High Camp offered much more rugged terrain, but comfortable in the tents and again all food prepared for us.
Top doesn’t look too far from here
But we would still need to leave camp at 1.30am, so up for breakfast at 1.00am.
Meltwater from summit icefields builds momentum through the day to produce this cascade close to camp
It’s 1.00am and it’s Breakfast time!
Summit just before 6.00am
It was so cold on top that I couldn’t operate my camera and the wind made it very difficult to stand up. Our guide is sheltering to the left of the picture. An amazing experience, well recommended. I did suffer from the altitude for the last 500ft or so, but just feeling sick and difficulty breathing. As soon as that distance was descended felt fine again.

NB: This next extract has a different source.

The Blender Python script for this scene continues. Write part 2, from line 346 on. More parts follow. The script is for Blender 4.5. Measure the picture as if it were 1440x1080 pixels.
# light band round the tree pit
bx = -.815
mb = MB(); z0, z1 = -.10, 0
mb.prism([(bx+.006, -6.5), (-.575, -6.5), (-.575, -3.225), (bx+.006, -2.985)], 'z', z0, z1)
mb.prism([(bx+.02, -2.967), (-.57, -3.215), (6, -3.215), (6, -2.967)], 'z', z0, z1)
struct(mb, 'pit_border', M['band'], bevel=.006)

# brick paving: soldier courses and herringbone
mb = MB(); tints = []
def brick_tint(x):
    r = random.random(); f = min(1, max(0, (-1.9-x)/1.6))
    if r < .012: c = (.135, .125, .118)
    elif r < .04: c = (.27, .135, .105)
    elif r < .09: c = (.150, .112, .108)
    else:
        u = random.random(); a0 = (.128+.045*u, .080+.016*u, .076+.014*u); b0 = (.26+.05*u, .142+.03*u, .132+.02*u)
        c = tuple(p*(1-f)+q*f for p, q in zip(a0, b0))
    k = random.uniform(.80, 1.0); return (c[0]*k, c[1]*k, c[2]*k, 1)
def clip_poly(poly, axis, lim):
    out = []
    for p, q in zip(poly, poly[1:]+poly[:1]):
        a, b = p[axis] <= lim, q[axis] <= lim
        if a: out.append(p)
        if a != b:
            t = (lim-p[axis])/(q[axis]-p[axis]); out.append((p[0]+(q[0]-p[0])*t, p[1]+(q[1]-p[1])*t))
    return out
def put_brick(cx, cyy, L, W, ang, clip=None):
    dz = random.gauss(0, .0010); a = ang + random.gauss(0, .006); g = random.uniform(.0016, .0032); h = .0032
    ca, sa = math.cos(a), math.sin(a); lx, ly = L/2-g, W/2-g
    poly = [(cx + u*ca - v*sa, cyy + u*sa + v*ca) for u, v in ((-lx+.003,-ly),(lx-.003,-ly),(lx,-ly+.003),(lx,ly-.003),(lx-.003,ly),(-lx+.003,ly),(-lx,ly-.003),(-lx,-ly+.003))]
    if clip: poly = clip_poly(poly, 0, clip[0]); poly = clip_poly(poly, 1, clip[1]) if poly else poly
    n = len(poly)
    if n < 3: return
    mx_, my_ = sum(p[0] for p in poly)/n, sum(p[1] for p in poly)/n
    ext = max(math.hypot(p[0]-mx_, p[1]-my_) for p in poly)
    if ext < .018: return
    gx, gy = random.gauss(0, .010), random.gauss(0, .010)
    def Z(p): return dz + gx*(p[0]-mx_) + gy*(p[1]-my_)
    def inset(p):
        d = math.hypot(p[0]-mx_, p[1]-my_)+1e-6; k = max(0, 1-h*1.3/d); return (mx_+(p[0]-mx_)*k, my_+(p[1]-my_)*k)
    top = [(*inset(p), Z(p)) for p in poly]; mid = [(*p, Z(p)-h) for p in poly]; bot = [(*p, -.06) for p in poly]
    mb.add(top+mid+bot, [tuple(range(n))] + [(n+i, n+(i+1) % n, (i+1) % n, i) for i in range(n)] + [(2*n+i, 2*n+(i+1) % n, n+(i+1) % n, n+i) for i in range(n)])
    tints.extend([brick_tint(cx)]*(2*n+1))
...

Looking at Little Ararat, towards the border of Iran from the summit, with cloud inversion evident
Looking down at High Camp on the descent – we would arrive for second breakfast at 8.50am
As in many cases, the descent is tougher than going up, and I certainly found this to be the case. There is no path and the boulders and scree you can see in the foreground are all lying on frozen ground – not the best combination for staying upright. Sure enough I ended up on the rocks a fair number of times, but eventually got down to camp where again refreshments were waiting.
Great trip, learnt much about ‘Ultras’ and I’m sure we will meet up with the serious ‘Baggers’ for a leisurely excursion into their world now and again.